Octber 23, 2003



Antioch College restructures office of Dean of Students

Most colleges have a dean of students. Until recently, so did Antioch, but this past summer the college undertook a major restructuring of its Dean of Students office. Students who enter the office today will find themselves confronted with two deans: on the right, the office of the Dean of Student Life Jimmy Williams, and on the left, that of the Dean of Community Learning Cheryl Keen.

Williams, previously the associate dean of students, says the most significant change is the sharing of leadership between two deans, a change which abolished the hierarchy that previously existed between the dean of students and the associate dean. In a recent interview Williams said that despite these changes, “I’m still pretty much doing what I’ve always done here.” Though some of his responsibilities are different now, being an “advocate for the average student,” as he put it, is still a major part of his day.

The duties of the dean of student life include addressing students’ needs, responding to emergencies, monitoring community issues, handling student discipline, and dealing with dean’s loans, according to Williams, who also works closely with many other offices of the college and has a leading role in the Office of Multicultural Affairs. Williams is also responsible for affirmative action and maintaining community standards.

Keen has filled various administrative positions at Antioch, as well as being a part-time professor, but she’s new to the Dean of Students office. Her new responsibility of teaching the new first-year seminar, Introduction to Antioch, lets her get to know the new students better, she said but she still interacts with older students as well. She feels the new seminar is “helping people be better prepared for co-op” and improving their understanding of the campus resources.

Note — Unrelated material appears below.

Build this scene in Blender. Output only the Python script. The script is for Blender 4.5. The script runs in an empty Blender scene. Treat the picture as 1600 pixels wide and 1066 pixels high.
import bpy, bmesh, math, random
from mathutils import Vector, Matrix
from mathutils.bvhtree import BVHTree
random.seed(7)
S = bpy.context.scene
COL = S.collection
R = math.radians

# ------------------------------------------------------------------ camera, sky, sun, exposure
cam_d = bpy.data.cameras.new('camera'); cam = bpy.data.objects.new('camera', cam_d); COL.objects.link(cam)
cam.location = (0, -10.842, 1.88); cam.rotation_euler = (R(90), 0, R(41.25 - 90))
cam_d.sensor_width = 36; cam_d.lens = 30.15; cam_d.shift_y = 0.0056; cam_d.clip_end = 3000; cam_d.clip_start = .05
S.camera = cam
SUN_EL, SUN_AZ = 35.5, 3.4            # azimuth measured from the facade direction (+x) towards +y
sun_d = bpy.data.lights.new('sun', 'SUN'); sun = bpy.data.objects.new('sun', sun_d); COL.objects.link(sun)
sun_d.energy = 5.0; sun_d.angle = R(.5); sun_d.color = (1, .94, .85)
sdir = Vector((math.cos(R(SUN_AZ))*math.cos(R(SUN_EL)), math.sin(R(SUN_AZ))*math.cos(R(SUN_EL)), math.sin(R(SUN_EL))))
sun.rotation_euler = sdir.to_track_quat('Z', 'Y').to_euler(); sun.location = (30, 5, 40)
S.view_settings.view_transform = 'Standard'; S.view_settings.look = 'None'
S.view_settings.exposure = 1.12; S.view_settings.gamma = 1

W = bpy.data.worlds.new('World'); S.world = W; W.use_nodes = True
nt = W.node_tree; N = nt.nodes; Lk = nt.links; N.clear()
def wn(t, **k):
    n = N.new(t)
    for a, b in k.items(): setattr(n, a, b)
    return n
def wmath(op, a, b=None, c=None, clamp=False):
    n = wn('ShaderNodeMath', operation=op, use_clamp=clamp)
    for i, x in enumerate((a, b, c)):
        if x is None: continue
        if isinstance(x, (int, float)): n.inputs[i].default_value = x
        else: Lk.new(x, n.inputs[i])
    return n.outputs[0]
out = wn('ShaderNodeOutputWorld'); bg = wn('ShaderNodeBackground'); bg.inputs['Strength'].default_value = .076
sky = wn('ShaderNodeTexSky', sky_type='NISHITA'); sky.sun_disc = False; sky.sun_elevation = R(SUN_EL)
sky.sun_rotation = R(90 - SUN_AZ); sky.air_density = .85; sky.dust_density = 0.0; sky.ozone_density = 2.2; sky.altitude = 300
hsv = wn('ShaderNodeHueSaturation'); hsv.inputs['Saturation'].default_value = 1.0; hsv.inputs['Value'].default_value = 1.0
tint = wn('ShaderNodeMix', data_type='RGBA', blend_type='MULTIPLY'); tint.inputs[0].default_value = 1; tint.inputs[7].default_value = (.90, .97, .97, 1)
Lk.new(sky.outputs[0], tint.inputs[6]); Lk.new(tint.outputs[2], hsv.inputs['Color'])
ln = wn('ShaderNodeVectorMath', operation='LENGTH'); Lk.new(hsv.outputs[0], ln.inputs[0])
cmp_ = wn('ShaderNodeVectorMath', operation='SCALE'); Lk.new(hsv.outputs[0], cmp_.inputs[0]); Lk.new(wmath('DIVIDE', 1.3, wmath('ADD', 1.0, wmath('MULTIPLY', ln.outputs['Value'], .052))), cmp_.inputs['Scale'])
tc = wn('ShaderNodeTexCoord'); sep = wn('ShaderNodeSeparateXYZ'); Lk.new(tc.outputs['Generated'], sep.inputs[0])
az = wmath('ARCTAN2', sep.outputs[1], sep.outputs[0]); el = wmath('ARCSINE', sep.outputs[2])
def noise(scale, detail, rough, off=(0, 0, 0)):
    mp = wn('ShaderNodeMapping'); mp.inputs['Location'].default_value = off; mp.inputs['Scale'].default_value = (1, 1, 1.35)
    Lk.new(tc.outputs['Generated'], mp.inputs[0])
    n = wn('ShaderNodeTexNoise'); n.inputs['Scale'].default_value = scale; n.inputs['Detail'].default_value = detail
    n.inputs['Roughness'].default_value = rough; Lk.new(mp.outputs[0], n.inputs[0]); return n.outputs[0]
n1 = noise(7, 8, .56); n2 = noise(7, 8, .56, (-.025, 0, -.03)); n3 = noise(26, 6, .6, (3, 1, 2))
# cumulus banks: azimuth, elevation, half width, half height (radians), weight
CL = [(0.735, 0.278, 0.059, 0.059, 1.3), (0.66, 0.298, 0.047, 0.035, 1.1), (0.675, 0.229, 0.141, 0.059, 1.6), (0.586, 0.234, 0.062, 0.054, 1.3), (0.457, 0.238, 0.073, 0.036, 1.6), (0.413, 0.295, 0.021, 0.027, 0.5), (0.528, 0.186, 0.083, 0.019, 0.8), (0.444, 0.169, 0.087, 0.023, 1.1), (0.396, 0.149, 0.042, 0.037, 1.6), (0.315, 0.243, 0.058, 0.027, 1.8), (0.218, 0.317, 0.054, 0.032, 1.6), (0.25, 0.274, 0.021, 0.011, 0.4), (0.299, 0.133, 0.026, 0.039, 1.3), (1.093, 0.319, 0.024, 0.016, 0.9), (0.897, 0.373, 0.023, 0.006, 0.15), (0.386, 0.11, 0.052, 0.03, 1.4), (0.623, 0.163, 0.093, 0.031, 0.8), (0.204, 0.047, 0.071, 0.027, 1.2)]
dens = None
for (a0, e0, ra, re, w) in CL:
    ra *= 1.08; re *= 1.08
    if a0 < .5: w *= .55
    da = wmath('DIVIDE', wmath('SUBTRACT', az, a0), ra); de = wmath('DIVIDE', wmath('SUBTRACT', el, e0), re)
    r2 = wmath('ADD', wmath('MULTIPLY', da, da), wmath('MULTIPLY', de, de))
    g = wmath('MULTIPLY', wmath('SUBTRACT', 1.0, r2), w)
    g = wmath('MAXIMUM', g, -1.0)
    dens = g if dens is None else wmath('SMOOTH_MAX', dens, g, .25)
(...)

As dean of community learning, Keen will have a leading role in offices and groups dealing with new-student orientation (including the Introduction to Antioch seminar), housing and hall advisors, the various health-related offices (including sexual offense prevention), the Center for Community Learning and environmental initiatives on campus.

Both deans are members of the college president’s staff group and are to work on cases in their areas of jurisdiction that may come before the Community Standards Board. Each dean will fill in for the other when he or she is absent.

College President Joan Straumanis first publicly presented the idea of restructuring the office in late May, at the first AdCil meeting of the summer term. Although Williams was acting as interim dean, Keen said the college was anxious to fill the vacancy left by Pat Whitlow, who had resigned in the spring after less than a year as dean of students. Whitlow’s resignation motivated the restructuring, but it also “occasioned an opportunity to look fresh at what we were doing anyway,” said Keen. Straumanis felt that the dean of students is too big a job for one person and that there was a need for someone in the office to cover housing and retention more thoroughly, according to Keen.

Straumanis then appointed a commission on restructuring, led by Adam Howard, which compiled a report of the community members’ opinions on the proposed changes.

Straumanis presented the final plan for the changes to AdCil in July. The title of the “Dean of Students office” was kept for reasons of clarity and continuity, but the position of dean of students was divided into the two new posts.

Although AdCil’s vote was divided, Straumanis chose to enact the appointments so the positions would be filled. All of the changes to the Dean of Students office were approved for this academic year, during which they will be evaluated by other deans in the Great Lakes College Association.

A few other changes have been made to the Dean of Students office in addition to dividing the dean’s role between two people. Campus security is no longer under the jurisdiction of the office; instead, the dean of student life acts as a liaison to securities. The dean of community learning now trains hall advisors, which was formerly the campus and residence life director’s job, and organizes the new first-year seminar. Both deans serve on PretCil, the new Permanent Retention Council.

Keen is hopeful about the prospects for the reorganized Dean of Students office. “I think the restructuring seems so far to be a good step to meet students’ needs and help retention,” she said.

Williams believes there’s still a lot that remains to be seen about the changes to the office. “Restructuring has probably been confusing for folks,” he said, but he expects things to get better as he and Keen find more opportunities to plan strategies for retention and ways to improve the quality of life on campus.

“We will come together,” Williams said, “and we will get better as we learn about each other.” Of the restructuring itself he said, “I think we could’ve made it work the old way, and I think we can make it work this way.” It’s the people involved who are most important to making a system work, he said. He believes things will work out well “as long as we don’t forget that we have to interact with each other.”